Peki, halkının ve topraklarının bekası, sürekliliği ve kalkınması için üretilen dış politikayı ne yapacağız? Askeri harcamaları ve iktidara gelen İslamcı partileri? En başta normatif dış politika ile devletler, sistem içerisindeki aktörlerin çıkarlarını takip etmeyi amaçlıyor. Dolayısıyla yöneticileri Müslüman olsun ya da olmasın zorlayıcı bir diplomasi yahut caydırıcı bir askeri-ekonomik güç, reelpolitik bağlamda “ümmetçi-kardeşçi” anlayışın çok daha ötesine uzanan bir devlet güvencesi tesis ediyor. İsrail’e yaptırım uygulayamayan devletlerin halkları sokak eylemleriyle kendi devletlerini eleştirip politik manevra almaya zorlarken, devlet yöneticileri bu eylemlere sessiz kalıyor. Bu sessizliğin alt metninde devleti oluşturan burjuvanın, sıkı sıkıya eklemlendikleri Siyonist lobiler karşısındaki acziyeti yatıyor.
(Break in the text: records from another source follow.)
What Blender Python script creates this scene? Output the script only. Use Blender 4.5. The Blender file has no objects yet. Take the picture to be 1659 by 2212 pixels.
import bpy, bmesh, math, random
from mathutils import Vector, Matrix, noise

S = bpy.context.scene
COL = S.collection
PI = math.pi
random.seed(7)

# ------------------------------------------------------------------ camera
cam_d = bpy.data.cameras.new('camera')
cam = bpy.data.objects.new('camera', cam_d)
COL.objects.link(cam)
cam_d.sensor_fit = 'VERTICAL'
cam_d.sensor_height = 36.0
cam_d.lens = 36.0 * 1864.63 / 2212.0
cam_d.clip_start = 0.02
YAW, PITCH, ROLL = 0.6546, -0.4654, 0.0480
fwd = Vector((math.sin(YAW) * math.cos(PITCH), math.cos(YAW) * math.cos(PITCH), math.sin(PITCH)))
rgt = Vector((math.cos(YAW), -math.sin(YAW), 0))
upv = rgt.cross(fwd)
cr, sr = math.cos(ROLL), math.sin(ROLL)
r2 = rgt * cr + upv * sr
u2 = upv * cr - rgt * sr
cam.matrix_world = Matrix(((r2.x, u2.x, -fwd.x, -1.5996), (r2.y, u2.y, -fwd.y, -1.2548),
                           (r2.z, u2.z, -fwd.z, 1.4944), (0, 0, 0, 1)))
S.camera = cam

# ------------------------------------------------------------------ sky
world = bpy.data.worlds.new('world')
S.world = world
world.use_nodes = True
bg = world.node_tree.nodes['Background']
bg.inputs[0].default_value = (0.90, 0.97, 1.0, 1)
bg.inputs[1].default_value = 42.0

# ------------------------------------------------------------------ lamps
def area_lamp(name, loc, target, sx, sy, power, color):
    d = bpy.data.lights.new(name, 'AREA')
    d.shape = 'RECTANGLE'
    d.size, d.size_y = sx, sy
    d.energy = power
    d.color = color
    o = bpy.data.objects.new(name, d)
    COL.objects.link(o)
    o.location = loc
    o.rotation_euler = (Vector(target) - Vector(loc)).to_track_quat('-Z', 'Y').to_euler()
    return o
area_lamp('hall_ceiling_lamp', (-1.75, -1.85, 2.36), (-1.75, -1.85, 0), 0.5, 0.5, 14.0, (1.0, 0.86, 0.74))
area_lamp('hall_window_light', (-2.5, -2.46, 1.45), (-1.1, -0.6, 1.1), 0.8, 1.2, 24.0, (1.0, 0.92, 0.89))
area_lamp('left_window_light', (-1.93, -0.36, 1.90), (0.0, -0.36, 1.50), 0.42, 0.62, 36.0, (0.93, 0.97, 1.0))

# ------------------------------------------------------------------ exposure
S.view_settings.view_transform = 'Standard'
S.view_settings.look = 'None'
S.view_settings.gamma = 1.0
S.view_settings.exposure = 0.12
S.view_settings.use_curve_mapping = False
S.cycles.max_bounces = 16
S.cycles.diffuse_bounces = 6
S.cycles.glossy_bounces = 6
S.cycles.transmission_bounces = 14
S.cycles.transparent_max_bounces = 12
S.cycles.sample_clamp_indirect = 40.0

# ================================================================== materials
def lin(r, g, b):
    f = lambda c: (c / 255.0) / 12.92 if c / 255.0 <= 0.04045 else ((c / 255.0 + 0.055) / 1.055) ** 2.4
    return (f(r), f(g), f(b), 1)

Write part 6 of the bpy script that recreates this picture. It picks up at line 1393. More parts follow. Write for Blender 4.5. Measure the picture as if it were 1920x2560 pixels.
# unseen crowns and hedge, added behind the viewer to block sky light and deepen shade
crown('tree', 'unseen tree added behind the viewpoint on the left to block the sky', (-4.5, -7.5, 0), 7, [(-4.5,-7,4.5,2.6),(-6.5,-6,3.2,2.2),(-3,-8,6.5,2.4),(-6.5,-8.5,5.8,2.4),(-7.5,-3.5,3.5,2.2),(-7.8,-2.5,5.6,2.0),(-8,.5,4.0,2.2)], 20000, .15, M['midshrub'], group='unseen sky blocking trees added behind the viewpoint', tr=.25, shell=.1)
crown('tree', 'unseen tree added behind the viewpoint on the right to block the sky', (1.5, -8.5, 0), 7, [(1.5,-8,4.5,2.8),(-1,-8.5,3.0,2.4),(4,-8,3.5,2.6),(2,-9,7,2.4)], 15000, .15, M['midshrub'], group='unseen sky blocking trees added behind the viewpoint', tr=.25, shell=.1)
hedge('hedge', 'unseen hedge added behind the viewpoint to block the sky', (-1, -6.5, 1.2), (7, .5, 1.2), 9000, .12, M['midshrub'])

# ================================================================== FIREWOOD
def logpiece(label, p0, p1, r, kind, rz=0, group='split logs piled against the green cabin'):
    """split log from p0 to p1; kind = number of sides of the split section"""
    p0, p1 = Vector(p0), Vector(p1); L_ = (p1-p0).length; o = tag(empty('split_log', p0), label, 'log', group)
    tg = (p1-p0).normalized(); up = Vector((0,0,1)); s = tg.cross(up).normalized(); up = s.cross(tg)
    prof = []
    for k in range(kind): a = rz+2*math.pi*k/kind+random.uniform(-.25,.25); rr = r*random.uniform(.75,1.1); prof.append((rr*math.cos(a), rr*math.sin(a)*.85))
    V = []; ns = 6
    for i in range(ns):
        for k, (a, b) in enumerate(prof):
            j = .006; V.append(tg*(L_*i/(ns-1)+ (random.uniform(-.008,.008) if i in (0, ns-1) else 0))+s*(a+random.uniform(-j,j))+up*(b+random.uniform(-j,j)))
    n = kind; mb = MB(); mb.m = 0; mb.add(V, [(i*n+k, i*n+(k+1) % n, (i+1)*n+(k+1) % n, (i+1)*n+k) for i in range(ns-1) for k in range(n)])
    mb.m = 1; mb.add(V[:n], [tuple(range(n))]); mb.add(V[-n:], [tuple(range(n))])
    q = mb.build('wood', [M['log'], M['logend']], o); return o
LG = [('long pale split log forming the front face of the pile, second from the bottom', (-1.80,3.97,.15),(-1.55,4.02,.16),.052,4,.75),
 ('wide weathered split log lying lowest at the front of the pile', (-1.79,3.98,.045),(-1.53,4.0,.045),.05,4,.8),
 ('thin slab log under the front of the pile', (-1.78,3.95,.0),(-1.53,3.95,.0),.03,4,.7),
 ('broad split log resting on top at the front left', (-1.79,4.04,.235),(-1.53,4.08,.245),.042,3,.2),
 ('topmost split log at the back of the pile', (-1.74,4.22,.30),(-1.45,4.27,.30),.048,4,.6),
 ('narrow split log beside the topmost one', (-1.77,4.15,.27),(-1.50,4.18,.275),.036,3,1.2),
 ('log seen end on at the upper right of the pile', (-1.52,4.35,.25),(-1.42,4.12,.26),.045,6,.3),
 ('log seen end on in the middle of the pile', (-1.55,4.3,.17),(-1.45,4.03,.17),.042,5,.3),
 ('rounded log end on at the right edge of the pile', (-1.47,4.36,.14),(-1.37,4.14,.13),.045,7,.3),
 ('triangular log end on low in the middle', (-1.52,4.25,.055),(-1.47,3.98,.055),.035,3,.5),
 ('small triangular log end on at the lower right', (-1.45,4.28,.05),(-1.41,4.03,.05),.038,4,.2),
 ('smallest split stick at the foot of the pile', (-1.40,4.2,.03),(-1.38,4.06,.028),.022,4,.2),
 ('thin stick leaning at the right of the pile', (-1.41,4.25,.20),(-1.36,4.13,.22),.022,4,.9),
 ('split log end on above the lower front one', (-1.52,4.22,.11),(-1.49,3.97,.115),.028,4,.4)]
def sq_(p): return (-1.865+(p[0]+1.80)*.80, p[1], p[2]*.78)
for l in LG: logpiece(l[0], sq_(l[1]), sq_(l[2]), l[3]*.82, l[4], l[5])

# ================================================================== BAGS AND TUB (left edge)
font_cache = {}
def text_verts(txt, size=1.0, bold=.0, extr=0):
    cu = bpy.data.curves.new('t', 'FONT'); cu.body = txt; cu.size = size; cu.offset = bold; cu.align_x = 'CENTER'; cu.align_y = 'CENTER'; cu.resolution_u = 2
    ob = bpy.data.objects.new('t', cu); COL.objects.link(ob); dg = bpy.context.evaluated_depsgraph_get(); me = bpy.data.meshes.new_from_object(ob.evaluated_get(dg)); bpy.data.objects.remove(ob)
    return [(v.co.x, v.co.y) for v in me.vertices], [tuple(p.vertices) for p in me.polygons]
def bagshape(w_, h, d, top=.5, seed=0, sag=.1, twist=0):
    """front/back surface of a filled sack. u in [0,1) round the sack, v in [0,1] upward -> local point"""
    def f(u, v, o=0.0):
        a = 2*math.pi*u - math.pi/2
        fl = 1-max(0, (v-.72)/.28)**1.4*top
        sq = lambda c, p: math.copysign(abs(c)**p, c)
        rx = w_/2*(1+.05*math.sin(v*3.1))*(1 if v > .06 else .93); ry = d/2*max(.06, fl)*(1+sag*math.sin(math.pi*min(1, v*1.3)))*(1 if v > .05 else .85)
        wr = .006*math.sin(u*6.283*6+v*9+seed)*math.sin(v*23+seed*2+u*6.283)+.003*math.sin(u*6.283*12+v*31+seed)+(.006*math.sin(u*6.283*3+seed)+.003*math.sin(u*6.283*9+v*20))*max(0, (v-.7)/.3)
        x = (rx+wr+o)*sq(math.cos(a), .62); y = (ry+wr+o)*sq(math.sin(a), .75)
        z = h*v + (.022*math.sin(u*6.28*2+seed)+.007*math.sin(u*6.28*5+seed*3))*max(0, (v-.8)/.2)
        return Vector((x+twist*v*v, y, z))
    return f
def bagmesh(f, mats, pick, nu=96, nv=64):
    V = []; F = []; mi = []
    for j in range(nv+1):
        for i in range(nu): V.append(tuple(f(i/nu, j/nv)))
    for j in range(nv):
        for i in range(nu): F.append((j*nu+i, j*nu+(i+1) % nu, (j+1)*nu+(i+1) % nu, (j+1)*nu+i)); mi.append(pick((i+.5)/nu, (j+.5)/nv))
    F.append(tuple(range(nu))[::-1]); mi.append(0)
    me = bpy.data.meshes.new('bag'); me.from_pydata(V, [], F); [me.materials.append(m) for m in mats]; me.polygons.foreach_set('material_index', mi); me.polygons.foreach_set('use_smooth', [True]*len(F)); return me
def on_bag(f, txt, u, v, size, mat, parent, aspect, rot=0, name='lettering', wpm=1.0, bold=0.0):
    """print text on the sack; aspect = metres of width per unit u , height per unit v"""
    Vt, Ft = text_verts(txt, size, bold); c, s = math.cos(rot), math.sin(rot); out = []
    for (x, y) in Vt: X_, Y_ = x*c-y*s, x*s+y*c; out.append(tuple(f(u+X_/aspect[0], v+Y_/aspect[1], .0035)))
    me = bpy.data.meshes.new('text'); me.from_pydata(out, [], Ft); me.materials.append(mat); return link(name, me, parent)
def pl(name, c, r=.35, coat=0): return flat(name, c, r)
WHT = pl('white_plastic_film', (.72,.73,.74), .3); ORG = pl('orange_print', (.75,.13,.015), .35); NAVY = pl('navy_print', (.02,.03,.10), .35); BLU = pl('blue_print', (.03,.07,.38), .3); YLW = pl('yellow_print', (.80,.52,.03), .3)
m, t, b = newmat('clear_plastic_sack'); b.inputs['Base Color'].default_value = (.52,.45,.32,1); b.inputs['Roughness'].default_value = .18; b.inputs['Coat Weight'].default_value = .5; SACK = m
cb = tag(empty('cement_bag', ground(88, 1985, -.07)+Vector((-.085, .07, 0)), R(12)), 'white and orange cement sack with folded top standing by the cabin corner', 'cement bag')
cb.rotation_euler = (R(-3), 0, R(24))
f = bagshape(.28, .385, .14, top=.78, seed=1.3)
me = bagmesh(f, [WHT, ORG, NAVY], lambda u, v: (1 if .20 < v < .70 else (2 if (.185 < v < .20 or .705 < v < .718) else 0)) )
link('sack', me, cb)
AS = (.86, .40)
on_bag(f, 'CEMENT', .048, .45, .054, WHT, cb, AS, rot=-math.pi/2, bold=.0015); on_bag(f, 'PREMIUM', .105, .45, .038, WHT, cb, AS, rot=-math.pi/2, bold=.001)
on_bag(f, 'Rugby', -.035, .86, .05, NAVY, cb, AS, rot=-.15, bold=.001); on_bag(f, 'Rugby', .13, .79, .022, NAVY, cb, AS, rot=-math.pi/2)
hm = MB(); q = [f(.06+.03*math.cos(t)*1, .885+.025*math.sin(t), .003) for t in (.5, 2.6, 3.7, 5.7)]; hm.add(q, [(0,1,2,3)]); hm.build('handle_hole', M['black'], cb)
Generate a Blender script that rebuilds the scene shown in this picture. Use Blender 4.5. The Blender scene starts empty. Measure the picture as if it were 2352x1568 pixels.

Bu da bilhassa Türkiye gibi devlet fetişizmi olan doğu ülkelerinde var olan “devlet” algı ve anlayışında dramatik çözülmeler yaratıyor. Böylelikle Müslüman halk nezdinde devlet, Müslüman lider ve yöneticilerin koltukları altındaki “kutsal” teşkilat değil, kurucu ve sürekli unsurları itibarıyla küresel sistemin bir parçası olarak kendini hatırlatıyor.
Peki, bu farkındalıkla bir kez daha sorarsak, devlet bizim neyimiz olur? Ortadoğu’daki yapının önümüze koyduğu devlet ile Türkiye Cumhuriyeti devleti arasındaki bariz farkları göz ardı etmeden, teorik ve pratik çerçeveden devlet bizim için neyi temsil ediyor diye objektif bir soru sormalıyız. Hâlihazırdaki devletler sistemi içerisinde yapısal, tarihsel ve ulusal bir organizma inşa ederek tüm bunlara yerellik ve değer atfeden bir devlet anlayışı ne kadar sürdürülebilir? Anayasası, askeriyesi, rejimi, dış politikası ve iktisadi modeli ile birlikte düşünüldüğünde devletin bizim mahallemizdeki karşılığı ne olmalı? Aksa Tufanı sonrasında İsrail’e karşı tutumları dolayısıyla birçok İslam ülkesinin ve İslami yönetim iddiasında olan hükümetin sınandığı bir dönemden geçiyoruz. Dolayısıyla İslamcıların, Türkçülerin ve dahi farklı devlet fetişizmine sahip grupların cevabını bulması gereken bu soruların yüksek sesle sorulması gerekiyor.